In The Real Thing, playwright Tom Stoppard writes: "Is that what it's all come down to? No philosophy that can't be printed on a T-shirt?" The great thing about The Fiddle and the Drum ballet is that the beauty of the dancing transcends Mitchell's lyrics -- many of which are sophomoric slogans.

Take Shine: "Let your little light . . . / Shine on rising oceans and evaporating seas / Shine on our Frankenstein technologies" -- at which point, an image flashes above the dancers: "We need experts, not bigots."

So no "Frankenstein technologies" -- but I'd venture to guess Mitchell favours stem cell research ("experts") over the position on stem cell research held by George Bush and many Christians ("bigots"). As she sings herself: "Shine on the Catholic Church / And the prisons that it owns."

For the ballet, Mitchell wrote a new song, If, based on Rudyard Kipling's poem about -- as she puts it -- "stoicism and war."

Problem is, it's not about war. It extols manly, if not aristocratic, character. And I doubt Kipling would be on what Mitchell considers the "right side." In The White Man's Burden, for example, he describes the colonizing white man's "new-caught, sullen peoples" as "half-devil and half-child." Oops.

In the ballet program, Mitchell describes how she adapted another song, Slouching Toward Bethlehem, from "Yates' [sic] poem, The Second Coming." That would be W.B. Yeats -- another controversial choice. Scornful of democracy and admiring of Mussolini's dictatorship, Yeats once wrote marching songs for the Irish Blueshirts, who adopted the Nazi straight-arm salute. Oops again.

'Dang it, why must this right and wrong business be so complex? Sure, sure, we all know Bush was evil.
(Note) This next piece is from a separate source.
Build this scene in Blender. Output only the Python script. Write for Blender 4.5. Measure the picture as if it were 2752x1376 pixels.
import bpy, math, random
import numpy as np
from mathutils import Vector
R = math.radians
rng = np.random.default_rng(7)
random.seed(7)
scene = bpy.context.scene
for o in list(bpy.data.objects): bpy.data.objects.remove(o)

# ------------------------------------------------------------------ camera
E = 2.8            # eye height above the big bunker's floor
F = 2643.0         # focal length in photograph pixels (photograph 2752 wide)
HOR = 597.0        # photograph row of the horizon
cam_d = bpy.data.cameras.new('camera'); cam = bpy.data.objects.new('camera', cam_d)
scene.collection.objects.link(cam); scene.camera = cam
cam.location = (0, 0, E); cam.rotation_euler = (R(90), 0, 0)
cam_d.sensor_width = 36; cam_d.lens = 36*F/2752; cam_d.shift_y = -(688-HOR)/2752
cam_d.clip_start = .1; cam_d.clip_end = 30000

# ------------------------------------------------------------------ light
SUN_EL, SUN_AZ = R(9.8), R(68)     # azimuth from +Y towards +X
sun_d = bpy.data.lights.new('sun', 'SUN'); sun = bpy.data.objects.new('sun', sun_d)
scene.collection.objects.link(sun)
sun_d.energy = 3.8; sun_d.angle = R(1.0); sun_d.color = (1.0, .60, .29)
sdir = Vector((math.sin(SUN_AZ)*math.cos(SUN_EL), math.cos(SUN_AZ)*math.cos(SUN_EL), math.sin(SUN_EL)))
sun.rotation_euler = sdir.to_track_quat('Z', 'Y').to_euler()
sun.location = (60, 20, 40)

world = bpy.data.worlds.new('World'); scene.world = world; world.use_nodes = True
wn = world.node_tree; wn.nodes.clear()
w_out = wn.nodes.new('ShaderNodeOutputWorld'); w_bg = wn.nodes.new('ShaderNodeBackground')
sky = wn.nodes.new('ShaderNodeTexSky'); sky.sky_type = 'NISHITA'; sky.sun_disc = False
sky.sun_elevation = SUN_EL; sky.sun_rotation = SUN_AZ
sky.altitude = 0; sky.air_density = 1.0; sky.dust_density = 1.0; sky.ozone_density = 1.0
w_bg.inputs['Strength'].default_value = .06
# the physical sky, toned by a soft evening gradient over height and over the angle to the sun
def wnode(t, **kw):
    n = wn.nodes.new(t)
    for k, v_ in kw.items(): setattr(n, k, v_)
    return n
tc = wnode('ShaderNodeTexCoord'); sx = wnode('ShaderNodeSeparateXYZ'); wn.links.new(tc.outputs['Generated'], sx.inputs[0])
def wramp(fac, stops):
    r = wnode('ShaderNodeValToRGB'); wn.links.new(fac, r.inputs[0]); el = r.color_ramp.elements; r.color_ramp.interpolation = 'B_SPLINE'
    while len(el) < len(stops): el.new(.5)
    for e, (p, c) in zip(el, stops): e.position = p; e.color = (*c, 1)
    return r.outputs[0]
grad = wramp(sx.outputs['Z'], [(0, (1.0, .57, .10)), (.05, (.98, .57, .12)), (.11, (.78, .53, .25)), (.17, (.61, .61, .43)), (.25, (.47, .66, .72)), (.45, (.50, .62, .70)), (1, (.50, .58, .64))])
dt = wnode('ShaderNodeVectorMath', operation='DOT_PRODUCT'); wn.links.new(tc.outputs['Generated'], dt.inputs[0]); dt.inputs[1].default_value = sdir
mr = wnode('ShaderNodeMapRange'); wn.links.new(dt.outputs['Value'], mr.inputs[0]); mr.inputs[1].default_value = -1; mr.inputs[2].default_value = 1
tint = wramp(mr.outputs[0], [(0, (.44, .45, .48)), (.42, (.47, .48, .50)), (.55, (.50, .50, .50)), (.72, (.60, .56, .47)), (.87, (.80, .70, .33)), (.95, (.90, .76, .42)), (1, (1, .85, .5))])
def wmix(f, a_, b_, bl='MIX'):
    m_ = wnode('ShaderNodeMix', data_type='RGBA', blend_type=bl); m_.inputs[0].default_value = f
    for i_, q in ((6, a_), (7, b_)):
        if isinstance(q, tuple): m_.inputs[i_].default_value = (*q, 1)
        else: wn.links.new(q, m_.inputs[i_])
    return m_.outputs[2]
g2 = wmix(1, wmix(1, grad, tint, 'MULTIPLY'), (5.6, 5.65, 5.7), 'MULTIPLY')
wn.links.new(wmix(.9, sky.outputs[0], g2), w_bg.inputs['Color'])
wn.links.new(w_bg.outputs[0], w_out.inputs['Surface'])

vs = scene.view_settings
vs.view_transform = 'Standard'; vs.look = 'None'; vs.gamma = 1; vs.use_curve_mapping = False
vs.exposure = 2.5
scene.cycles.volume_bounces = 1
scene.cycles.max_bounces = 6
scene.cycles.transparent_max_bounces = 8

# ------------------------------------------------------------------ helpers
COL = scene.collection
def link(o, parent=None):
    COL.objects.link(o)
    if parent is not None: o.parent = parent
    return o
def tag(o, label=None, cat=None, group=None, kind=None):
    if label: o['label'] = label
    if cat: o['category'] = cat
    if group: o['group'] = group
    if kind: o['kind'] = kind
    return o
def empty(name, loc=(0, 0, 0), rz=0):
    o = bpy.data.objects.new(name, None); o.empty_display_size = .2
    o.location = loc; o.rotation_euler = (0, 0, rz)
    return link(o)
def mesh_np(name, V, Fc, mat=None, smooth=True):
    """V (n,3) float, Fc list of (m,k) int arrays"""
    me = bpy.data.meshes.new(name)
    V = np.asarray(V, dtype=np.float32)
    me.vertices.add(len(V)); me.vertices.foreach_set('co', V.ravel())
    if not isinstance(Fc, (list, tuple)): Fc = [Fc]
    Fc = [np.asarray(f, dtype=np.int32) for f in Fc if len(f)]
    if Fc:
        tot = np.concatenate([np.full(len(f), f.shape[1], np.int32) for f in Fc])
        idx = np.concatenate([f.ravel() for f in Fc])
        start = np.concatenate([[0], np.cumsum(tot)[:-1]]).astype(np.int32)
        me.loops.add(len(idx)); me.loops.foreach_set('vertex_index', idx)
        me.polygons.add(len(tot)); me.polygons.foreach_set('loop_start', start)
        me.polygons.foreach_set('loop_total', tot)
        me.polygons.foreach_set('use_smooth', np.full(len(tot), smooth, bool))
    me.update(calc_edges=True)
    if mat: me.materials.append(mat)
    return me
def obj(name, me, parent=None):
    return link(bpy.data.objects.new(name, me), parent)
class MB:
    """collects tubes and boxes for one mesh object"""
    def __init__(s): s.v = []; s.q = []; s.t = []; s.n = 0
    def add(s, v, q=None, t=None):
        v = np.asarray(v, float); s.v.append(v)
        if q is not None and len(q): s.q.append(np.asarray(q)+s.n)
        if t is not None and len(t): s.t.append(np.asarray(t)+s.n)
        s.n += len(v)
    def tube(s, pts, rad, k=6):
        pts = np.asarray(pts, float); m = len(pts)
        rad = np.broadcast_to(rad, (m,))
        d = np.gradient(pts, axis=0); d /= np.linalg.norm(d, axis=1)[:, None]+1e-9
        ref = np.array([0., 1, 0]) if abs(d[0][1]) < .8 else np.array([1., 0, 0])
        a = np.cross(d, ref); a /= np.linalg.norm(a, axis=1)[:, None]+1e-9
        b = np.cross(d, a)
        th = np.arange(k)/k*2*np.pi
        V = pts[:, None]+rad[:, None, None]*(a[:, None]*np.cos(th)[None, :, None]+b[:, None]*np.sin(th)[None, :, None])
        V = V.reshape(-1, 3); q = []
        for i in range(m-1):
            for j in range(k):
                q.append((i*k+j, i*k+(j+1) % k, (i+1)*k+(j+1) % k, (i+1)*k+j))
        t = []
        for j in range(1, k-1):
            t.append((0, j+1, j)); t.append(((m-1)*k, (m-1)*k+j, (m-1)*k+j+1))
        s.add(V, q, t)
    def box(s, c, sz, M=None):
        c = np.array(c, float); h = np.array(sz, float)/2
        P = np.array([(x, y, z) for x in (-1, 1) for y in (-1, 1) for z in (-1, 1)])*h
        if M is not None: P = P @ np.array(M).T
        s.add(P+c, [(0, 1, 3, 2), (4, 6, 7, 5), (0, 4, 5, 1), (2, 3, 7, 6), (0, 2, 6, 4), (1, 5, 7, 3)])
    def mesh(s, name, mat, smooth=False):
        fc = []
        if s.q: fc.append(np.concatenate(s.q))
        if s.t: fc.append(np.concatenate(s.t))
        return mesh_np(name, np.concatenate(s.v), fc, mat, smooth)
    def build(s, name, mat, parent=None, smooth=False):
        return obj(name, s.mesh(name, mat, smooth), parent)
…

But how do we, for example, intervene in African regions such as Darfur when no one except the bad guys has an army?

As for Mitchell's snide projections of the White House and the Statue of Liberty, what do we make of the awful irony that in the last 20 years, two Balkan interventions, as well as the failed 1992-93 Somali intervention to feed starving African Muslims, were humanitarian exercises by the U.S.?

In 2002, Barbra Streisand -- like Mitchell, a proponent of fashionable causes -- quoted what she thought was Shakespeare: "Beware the leader who bangs the drums of war in order to whip the citizenry into a patriotic fervour." The lines were actually penned by an Internet prankster.

Both Streisand, who later insisted the words "are still powerful and true and beautifully written," and Mitchell, with her shaky reading of literary greats, would do well to heed Alexander Pope's famous caution: "A little learning is a dangerous thing." Polemics, unfortunately, don't make for high art.